Weird West is a truly special experience. While each one of its stories is compelling in its own right, when put together they transform into something fantastic. This is a game that shows its monsters and asks the player to be disgusted, and then turns them into a monster and asks if they feel the same way. As such, every one of the journeys contained within is worth taking, but it’s only once players have trod all of those roads that they’ll appreciate just how amazing Weird West‘s accomplishments are. It’s deep, it’s fascinating, and it’s full of the kind of storytelling that resonates for a long time after credits roll — truly an incredible experience from beginning to end.

Rating: 8.5 out of 10

Disclosures: This game is developed by WolfEye Studio and published by Devolver Digital. It is currently available on PC, XBO/X/S, and PS4/5. This copy of the game was obtained via publisher and reviewed on the PC. Approximately 35 hours of play were devoted to the single-player mode, and the game was completed.

Parents: According to the ESRB, this game is rated M and contains Blood and Gore, Strong Language, and Violence. There’s just so much cannibalism in this game.
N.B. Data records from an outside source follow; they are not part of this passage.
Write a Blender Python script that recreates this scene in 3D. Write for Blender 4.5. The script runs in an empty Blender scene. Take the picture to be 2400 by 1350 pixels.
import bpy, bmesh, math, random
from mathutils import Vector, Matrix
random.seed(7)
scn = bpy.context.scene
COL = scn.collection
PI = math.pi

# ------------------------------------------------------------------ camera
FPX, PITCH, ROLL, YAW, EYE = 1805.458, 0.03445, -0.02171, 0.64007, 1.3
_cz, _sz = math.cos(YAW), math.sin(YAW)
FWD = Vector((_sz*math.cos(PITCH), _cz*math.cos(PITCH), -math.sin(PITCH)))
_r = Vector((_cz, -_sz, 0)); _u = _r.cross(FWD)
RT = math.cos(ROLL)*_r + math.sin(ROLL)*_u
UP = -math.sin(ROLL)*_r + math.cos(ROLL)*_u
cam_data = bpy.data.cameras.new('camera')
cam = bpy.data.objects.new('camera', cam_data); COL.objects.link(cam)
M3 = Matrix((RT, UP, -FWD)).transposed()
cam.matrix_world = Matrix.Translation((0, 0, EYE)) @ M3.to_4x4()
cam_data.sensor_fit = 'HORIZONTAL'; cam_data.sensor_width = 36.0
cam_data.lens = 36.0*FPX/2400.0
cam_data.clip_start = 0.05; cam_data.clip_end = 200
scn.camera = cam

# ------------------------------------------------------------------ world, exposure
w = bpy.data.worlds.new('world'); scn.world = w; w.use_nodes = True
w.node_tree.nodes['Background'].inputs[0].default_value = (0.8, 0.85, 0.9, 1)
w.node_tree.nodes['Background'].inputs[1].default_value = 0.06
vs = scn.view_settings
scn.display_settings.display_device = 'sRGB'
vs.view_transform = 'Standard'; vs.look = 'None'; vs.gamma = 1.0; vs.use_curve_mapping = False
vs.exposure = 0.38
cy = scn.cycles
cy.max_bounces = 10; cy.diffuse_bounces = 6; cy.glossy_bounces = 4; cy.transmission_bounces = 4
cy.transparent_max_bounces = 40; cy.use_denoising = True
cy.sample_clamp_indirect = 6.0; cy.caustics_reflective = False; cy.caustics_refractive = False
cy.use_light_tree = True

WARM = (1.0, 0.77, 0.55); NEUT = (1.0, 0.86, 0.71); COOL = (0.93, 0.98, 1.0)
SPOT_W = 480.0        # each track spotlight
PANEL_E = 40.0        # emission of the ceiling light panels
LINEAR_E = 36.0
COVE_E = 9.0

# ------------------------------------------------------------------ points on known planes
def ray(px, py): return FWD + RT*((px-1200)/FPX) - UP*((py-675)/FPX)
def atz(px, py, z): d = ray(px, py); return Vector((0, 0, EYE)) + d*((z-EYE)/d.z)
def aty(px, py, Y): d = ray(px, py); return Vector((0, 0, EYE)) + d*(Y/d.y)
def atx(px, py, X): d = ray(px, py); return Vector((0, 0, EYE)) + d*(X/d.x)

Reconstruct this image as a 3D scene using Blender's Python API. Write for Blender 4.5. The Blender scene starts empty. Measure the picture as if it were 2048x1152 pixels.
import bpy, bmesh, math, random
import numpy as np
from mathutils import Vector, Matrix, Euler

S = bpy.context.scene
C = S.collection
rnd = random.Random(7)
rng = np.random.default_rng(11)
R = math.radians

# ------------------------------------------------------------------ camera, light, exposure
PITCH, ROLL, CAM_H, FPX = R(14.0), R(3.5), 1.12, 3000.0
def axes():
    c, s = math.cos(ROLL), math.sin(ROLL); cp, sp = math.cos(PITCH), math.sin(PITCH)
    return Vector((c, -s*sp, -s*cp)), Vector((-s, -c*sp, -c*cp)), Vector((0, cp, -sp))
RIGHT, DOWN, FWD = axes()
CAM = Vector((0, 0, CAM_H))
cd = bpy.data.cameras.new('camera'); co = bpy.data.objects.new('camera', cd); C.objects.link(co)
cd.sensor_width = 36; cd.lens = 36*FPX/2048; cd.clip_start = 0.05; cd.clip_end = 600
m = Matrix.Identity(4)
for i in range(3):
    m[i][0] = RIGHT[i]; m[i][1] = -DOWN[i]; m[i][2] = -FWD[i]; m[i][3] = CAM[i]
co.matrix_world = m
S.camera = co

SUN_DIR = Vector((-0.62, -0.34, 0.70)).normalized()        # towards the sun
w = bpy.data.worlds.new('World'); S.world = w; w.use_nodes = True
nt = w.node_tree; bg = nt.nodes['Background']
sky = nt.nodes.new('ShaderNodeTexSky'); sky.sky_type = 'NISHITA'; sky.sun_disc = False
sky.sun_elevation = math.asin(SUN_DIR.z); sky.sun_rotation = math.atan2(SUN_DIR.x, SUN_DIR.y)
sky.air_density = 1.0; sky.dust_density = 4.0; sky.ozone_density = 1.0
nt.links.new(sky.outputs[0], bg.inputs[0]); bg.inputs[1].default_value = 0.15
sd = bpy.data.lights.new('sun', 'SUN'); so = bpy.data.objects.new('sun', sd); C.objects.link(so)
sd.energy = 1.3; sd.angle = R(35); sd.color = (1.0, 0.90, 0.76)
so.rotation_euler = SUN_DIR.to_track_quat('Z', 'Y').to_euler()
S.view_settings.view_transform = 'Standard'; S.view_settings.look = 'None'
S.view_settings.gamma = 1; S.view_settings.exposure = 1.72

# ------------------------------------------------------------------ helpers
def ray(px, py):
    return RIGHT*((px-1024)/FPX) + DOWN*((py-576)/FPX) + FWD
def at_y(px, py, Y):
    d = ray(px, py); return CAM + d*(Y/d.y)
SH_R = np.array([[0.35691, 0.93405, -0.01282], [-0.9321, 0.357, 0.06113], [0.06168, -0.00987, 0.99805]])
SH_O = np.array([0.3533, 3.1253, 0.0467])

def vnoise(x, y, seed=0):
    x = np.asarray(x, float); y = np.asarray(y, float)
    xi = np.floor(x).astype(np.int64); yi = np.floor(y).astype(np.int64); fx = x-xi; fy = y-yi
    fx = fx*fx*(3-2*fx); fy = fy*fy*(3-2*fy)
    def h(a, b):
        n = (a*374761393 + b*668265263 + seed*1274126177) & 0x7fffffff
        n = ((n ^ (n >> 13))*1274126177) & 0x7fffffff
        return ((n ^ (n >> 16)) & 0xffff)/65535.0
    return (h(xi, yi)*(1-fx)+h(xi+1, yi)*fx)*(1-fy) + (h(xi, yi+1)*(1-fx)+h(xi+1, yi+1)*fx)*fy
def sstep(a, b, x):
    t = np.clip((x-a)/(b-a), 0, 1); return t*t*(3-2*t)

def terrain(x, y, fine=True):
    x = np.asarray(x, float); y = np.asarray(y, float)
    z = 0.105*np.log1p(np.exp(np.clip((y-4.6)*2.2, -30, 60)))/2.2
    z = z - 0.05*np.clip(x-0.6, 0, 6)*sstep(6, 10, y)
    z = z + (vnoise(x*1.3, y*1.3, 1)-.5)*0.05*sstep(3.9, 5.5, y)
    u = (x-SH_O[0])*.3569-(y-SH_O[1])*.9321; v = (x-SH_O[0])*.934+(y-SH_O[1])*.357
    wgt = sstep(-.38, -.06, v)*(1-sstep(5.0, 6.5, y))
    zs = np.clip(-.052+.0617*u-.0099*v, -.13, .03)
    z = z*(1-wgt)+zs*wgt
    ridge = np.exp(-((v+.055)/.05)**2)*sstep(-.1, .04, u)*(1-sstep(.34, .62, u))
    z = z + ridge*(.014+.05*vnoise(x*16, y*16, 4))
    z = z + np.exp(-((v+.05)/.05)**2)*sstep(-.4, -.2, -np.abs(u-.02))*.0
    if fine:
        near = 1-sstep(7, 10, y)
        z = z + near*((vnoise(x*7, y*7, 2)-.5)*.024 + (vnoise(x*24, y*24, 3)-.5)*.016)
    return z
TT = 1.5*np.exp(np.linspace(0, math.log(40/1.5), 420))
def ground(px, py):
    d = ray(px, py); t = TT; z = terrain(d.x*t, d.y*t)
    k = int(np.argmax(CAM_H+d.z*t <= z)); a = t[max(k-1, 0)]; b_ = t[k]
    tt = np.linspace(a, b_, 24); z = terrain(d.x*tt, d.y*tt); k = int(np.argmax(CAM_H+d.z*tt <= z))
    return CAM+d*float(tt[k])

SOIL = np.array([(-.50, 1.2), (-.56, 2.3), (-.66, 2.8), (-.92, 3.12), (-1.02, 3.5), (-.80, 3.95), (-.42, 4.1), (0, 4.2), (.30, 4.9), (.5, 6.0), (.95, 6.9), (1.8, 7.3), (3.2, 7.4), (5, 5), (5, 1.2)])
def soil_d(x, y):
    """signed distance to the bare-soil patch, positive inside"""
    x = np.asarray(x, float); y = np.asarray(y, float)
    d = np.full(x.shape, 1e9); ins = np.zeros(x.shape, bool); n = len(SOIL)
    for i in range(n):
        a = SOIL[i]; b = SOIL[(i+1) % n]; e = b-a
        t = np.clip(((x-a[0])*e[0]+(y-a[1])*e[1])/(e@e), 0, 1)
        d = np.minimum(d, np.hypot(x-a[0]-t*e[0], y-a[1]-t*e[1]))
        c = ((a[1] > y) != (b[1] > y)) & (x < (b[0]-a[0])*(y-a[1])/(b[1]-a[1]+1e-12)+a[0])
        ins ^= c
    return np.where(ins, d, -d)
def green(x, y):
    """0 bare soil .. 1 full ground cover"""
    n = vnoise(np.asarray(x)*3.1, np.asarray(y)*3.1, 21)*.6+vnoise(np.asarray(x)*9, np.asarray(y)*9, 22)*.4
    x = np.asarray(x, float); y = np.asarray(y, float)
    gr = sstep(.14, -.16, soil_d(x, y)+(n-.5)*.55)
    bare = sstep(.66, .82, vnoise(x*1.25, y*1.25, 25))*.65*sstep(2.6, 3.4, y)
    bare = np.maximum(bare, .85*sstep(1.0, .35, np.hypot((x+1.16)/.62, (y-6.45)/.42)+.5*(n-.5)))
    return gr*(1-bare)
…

Seriously! There are also drunks, whorehouses, unbelievable gore, plenty of swearing – this isn’t a hard decision at all. No kids anywhere near it.

Colorblind Modes: There are no colorblind modes available.

Deaf & Hard of Hearing Gamers: I played most of the game without audio and encountered no difficulties. All dialogue in the game is subtitled. Text can be resized. It’s fully accessible.

Remappable Controls: No, the game’s controls are not remappable.